Afghanistan Under Taliban Rule

What has changed? What remains the same?

Photo from the New York Times

Photo from the New York Times

Jack Thompson, Journalist

It has been a little over four months since the U.S. withdrew from Afghanistan in dramatic fashion, leaving the Taliban to their own devices. So, what was their next move? It should be noted that the Taliban claimed to the international community that native Afghans who fought against them, whether translators or actual militants, would not be targeted. In a Vice News video report however, reporter Isobel Yeoung found men claiming to be interpreters who had fought against the Taliban in jail, with several broken limbs and a clear lack of food and water. When following up with one of the men’s families, they were able to obtain documents confirming that the man was indeed a translator aiding Canadian task force troops as far back as 2007. 

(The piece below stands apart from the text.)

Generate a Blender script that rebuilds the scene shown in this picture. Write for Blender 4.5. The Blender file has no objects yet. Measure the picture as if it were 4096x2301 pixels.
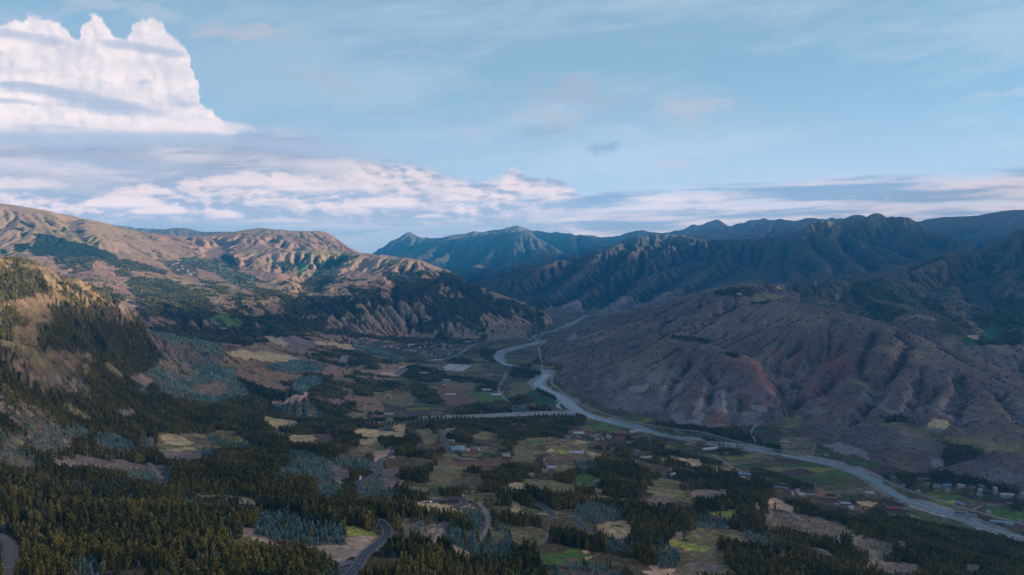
import bpy, math, random
import numpy as np
R_ = math.radians
scene = bpy.context.scene
# ---------------------------------------------------------------- camera
cam_d = bpy.data.cameras.new('camera'); cam = bpy.data.objects.new('camera', cam_d)
scene.collection.objects.link(cam); scene.camera = cam
cam_d.sensor_width = 36.0; cam_d.sensor_fit = 'HORIZONTAL'; cam_d.lens = 683.0/1024.0*36.0
cam_d.clip_start = 1.0; cam_d.clip_end = 120000.0
cam.location = (0, 0, 600.0)
cam.rotation_euler = (math.pi/2-math.atan((287.5-252.0)/683.0), 0, 0)
# ---------------------------------------------------------------- exposure and sampling
scene.render.engine = 'CYCLES'
vs = scene.view_settings; vs.view_transform = 'Standard'; vs.look = 'None'; vs.gamma = 1.0; vs.exposure = 1.1; vs.use_curve_mapping = False
cy = scene.cycles
cy.use_adaptive_sampling = True; cy.adaptive_threshold = .01
cy.use_denoising = True; cy.max_bounces = 4; cy.diffuse_bounces = 2; cy.glossy_bounces = 2; cy.transmission_bounces = 2; cy.volume_bounces = 1; cy.transparent_max_bounces = 6
cy.volume_max_steps = 64
try: cy.denoiser = 'OPENIMAGEDENOISE'
except Exception: pass
# ---------------------------------------------------------------- sun, low behind the right shoulder
SUN_EL, SUN_AZ = R_(10.0), R_(102.0)          # azimuth clockwise from the view direction
sd = (math.sin(SUN_AZ)*math.cos(SUN_EL), math.cos(SUN_AZ)*math.cos(SUN_EL), math.sin(SUN_EL))
sun_d = bpy.data.lights.new('sun', 'SUN'); sun_d.energy = 5.0; sun_d.angle = R_(0.5); sun_d.color = (1.0, .80, .62)
sun = bpy.data.objects.new('sun', sun_d); scene.collection.objects.link(sun)
from mathutils import Vector
sun.rotation_euler = Vector(sd).to_track_quat('Z', 'Y').to_euler()
BANK_Q = [-2500, 300, 1281, 2400, 3665, 5000, 6050, 7200, 7800, 8300, 8950, 9370, 9900, 10500, 10800, 11300, 11600, 13000, 16000]
BANK_H = [2850, 2850, 2960, 2990, 3010, 2990, 2960, 3000, 2950, 2880, 2850, 2900, 3300, 3250, 3120, 3150, 3600, 3800, 3300]  # top edge of the added shade bank, shaped for where sun falls
BANK_T = .40
HAZE = 4.1e-5; HAZE_COL = (.06, .48, 1.0)
EU_A, EU_B = (.045, .062, .016), (.25, .205, .042)
BG_A, BG_B = (.11, .21, .19), (.28, .42, .38)
SKY_GAIN = (.10, .115, .115); SKY_DUST = .6; SKY_OZ = 2.5
SKY_BACK = (1.0, .72, .42)
# ---------------------------------------------------------------- sky: Nishita air with procedural cloud decks mixed over it
world = bpy.data.worlds.new('World'); scene.world = world; world.use_nodes = True
wnt = world.node_tree; wnt.nodes.clear()
class E:                                       # small arithmetic over shader sockets
    def __init__(s, k): s.k = k
    def _b(op): return lambda a, b: mth(op, a, b)
    __add__ = _b('ADD'); __sub__ = _b('SUBTRACT'); __mul__ = _b('MULTIPLY'); __truediv__ = _b('DIVIDE')
    def __radd__(s, o): return mth('ADD', o, s)
    def __rmul__(s, o): return mth('MULTIPLY', o, s)
    def __rsub__(s, o): return mth('SUBTRACT', o, s)
def plug(sock, v):
    if isinstance(v, E): wnt.links.new(v.k, sock)
    else: sock.default_value = v
def mth(op, a, b=0., c=None, clamp=False):
    n = wnt.nodes.new('ShaderNodeMath'); n.operation = op; n.use_clamp = clamp; plug(n.inputs[0], a); plug(n.inputs[1], b)
    if c is not None: plug(n.inputs[2], c)
    return E(n.outputs[0])
def sstep(v, a, b, lo=0., hi=1.):
    n = wnt.nodes.new('ShaderNodeMapRange'); n.interpolation_type = 'SMOOTHSTEP'; plug(n.inputs[0], v)
    for i, q in enumerate((a, b, lo, hi)): plug(n.inputs[i+1], q)
    return E(n.outputs[0])
def xyz(x, y, z=0.):
    n = wnt.nodes.new('ShaderNodeCombineXYZ')
    for i, q in enumerate((x, y, z)): plug(n.inputs[i], q)
    return E(n.outputs[0])
def noise(v, scale, det=5., rough=.55, dist=0.):
    n = wnt.nodes.new('ShaderNodeTexNoise'); plug(n.inputs['Vector'], v); n.inputs['Scale'].default_value = scale; n.inputs['Detail'].default_value = det; n.inputs['Roughness'].default_value = rough; n.inputs['Distortion'].default_value = dist
    return E(n.outputs['Fac'])
def mixcol(a, b, f):
    n = wnt.nodes.new('ShaderNodeMix'); n.data_type = 'RGBA'; plug(n.inputs[0], f)
    for i, q in ((6, a), (7, b)):
        if isinstance(q, E): plug(n.inputs[i], q)
        else: n.inputs[i].default_value = (*q, 1)
    return E(n.outputs[2])
def curve(v, pts, lo, hi):                     # piecewise smooth function of the bearing
    x0, x1 = pts[0][0], pts[-1][0]; n = wnt.nodes.new('ShaderNodeFloatCurve'); c = n.mapping.curves[0]
    P = [((x-x0)/(x1-x0), (y-lo)/(hi-lo)) for x, y in pts]
    while len(c.points) < len(P): c.points.new(.5, .5)
    for k, q in zip(c.points, P): k.location = q; k.handle_type = 'AUTO_CLAMPED'
    n.mapping.update(); plug(n.inputs['Value'], mth('DIVIDE', v-x0, x1-x0, clamp=True)); return E(n.outputs[0])*(hi-lo)+lo
def disp(r, g, b):                             # wanted picture value -> light
    f = lambda c: (c/255/12.92 if c/255 <= .04045 else ((c/255+.055)/1.055)**2.4)/2**vs.exposure*1.14
    return (f(r), f(g), f(b))
tcn = wnt.nodes.new('ShaderNodeTexCoord'); sep = wnt.nodes.new('ShaderNodeSeparateXYZ'); wnt.links.new(tcn.outputs['Generated'], sep.inputs[0])
dx, dy, dz = (E(s) for s in sep.outputs)
ay = mth('MAXIMUM', mth('ABSOLUTE', dy), .2)
u = dx/ay*6.83; v = dz/ay*6.83                 # bearing and height in tenths of the view, 0 = straight ahead on the horizon
sk = wnt.nodes.new('ShaderNodeTexSky'); sk.sky_type = 'NISHITA'; sk.sun_disc = False; sk.sun_elevation = SUN_EL; sk.sun_rotation = SUN_AZ; sk.altitude = 3500; sk.air_density = 1.; sk.dust_density = SKY_DUST; sk.ozone_density = SKY_OZ
vm = wnt.nodes.new('ShaderNodeVectorMath'); vm.operation = 'MULTIPLY'; wnt.links.new(sk.outputs[0], vm.inputs[0]); vm.inputs[1].default_value = SKY_GAIN
C = E(vm.outputs[0])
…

Economically, the new government is in a waiting game with the western powers over frozen funds and aid. The government has shown that it expects a high level of cooperation from western power, though it is very unwilling to make concessions on human rights abuses that the western powers claim are grounds for withholding aid. Among these abuses, the Taliban have detained and beaten journalists and protesters, dissolved any kind of schooling for girls, and in some areas have brought back public executions. While doing so, they have invited the U.S. and other European countries to move their embassies back to Kabul, a request that seems laughable to countries that are withholding aid because of human rights abuses. While western powers are hesitant to engage with the new government, Afghanistan’s eastern neighbors are all incredibly enthusiastic about opening a dialogue. China, Russia and even India have all steadily been increasing their diplomatic relationships with the new government. This has become cause for concern among the western powers, as aid from these nations would squash the need for U.S. aid, further eliminating the hope of diplomacy between the U.S. and the Taliban government.

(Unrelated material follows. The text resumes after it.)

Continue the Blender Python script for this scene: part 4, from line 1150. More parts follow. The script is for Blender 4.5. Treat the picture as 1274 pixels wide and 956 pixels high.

All the while, on the surface the Taliban is desperately trying to give themselves a friendly name. While Vice’s Isobel Yeoung was in Afghanistan, her government minder sought to show that the quality of life in Kabul was incredibly high, all while carrying an assault rifle around. This was mostly due to the fact that while Yeoung was in Kabul, a mosque was attacked, killing 33 and injuring at least 70. ISIS-K, a group that split off from the Taliban in the early 2010s after viewing the Taliban as too moderate, was responsible for the attack. This attack showed to the international community that this government was not in power as comfortably as they had been showing. Overall, the takeaway from post-war Afghanistan is that, if you supported the Taliban, you are incredibly happy. If you are quite literally anyone else, you are not so happy, and if you are a woman, you no longer can have an education or a job. Despite this, the international community is still inching towards some semblance of diplomacy with this government, but they show no signs of changing the Taliban policies.